What you have to do ▸ A single number is the answer here: how many lines of the entries contain "scene"?

Extracted material ▸
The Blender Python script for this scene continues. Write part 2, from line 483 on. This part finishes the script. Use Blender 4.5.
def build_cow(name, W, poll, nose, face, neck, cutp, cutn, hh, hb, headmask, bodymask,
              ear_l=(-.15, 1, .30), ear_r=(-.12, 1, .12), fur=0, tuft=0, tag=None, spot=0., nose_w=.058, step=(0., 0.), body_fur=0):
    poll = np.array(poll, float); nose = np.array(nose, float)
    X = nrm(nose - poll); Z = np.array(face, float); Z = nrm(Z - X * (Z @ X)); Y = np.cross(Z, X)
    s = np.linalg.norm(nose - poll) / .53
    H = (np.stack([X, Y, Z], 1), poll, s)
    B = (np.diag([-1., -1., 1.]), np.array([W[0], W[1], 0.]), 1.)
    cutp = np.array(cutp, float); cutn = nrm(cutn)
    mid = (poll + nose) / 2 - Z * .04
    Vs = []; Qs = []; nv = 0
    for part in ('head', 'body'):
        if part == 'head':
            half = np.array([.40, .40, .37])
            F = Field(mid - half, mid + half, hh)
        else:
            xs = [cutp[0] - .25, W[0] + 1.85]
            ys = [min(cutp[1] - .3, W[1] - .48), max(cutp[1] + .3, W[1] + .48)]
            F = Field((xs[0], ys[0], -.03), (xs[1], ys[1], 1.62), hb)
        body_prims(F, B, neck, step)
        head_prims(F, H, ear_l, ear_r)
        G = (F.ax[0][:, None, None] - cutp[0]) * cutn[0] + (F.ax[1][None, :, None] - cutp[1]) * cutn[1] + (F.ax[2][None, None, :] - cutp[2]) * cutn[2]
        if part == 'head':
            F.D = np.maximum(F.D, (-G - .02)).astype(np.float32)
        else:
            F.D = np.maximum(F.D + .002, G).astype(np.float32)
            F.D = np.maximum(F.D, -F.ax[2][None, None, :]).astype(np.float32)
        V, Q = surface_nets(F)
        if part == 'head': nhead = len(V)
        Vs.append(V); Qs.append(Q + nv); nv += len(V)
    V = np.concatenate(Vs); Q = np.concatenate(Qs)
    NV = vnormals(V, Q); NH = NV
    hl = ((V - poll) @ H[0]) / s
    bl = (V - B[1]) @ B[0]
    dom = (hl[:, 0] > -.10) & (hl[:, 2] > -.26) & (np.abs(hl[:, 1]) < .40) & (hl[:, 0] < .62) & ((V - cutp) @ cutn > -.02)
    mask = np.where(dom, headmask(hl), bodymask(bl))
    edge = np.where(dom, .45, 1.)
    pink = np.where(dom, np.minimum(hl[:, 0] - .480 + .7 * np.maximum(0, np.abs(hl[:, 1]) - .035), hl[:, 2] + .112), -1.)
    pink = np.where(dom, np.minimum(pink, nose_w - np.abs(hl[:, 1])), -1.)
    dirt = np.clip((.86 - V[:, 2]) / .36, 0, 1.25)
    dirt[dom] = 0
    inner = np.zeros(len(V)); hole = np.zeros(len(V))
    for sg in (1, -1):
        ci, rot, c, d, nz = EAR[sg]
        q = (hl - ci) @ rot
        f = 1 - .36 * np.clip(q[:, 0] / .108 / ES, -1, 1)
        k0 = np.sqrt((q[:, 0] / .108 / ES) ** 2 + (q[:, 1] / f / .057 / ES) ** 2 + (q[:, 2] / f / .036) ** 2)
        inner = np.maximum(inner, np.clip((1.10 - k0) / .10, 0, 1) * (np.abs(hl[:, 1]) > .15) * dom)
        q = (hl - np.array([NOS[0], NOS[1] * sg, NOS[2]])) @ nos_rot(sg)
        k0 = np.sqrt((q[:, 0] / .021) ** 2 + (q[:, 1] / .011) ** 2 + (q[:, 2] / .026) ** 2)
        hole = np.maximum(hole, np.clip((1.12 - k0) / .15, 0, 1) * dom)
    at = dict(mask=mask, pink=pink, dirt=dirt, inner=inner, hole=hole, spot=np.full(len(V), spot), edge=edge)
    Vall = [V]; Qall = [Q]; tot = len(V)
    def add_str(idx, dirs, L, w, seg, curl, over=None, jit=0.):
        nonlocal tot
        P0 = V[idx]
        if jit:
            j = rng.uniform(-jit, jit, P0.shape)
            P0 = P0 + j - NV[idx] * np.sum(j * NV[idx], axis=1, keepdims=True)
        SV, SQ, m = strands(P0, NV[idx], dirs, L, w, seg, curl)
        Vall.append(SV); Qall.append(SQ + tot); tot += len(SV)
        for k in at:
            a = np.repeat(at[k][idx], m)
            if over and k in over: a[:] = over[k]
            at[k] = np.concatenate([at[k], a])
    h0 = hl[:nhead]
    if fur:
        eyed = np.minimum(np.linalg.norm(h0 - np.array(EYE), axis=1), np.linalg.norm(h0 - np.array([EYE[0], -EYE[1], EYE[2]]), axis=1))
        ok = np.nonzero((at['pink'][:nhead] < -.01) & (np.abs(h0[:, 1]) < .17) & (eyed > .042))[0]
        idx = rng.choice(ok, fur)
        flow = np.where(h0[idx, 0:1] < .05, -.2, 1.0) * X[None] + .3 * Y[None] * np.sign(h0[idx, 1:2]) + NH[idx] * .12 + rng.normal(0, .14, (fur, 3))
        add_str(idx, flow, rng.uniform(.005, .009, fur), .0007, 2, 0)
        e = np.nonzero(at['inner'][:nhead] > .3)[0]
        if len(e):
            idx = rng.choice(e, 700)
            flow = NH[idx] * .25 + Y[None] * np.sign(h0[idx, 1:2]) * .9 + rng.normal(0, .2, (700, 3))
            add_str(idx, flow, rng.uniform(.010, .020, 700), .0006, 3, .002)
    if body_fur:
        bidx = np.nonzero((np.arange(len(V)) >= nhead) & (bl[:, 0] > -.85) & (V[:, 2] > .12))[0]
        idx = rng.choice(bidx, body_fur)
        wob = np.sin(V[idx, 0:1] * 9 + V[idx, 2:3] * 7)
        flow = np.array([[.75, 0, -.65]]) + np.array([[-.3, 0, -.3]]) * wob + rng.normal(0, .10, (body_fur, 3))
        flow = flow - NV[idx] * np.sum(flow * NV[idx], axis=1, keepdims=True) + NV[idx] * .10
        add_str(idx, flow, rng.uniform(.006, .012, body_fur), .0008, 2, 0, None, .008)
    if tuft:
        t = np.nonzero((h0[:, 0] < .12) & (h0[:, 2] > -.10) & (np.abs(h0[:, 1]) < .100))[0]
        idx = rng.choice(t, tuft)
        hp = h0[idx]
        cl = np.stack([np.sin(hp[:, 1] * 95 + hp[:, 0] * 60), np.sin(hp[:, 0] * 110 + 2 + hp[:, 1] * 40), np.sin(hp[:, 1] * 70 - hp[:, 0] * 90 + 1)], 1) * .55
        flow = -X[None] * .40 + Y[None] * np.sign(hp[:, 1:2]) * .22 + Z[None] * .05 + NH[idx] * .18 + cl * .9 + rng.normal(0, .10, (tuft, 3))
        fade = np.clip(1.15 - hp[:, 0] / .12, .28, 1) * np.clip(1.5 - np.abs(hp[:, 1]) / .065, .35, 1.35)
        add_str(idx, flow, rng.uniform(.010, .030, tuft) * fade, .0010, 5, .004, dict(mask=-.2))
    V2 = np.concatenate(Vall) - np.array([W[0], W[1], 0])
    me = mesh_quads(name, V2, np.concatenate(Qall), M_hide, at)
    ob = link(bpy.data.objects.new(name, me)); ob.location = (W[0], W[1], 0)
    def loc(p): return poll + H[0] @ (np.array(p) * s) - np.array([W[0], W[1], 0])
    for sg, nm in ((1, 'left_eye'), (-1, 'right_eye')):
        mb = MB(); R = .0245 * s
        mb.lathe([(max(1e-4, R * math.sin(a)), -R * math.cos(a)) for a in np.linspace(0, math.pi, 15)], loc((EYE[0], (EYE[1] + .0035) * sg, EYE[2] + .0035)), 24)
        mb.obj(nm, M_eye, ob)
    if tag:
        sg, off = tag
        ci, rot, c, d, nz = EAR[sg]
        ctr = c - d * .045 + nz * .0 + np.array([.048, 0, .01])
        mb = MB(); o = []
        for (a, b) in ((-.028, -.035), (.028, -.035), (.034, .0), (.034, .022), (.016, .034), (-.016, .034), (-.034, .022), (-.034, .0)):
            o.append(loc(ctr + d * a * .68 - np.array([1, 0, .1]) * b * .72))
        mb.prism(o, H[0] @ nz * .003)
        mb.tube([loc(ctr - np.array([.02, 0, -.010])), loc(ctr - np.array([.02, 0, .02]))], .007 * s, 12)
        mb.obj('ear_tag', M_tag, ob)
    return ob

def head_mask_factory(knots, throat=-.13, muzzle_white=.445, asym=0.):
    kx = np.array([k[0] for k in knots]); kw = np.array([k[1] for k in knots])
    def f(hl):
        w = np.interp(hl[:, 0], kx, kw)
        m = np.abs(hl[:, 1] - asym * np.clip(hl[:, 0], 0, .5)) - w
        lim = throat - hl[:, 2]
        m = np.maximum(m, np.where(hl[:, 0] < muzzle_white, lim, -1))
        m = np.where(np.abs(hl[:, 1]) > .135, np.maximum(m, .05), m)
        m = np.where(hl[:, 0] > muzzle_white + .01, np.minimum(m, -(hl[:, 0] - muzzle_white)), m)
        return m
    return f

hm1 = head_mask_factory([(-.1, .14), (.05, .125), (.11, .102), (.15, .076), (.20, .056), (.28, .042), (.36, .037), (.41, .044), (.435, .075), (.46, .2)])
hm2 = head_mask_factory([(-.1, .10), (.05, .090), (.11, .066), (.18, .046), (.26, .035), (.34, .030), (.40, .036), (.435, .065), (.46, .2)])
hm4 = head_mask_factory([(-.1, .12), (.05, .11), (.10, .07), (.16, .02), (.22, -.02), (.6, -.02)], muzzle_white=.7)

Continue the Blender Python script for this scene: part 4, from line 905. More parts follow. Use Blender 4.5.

Result of this task ▸ 2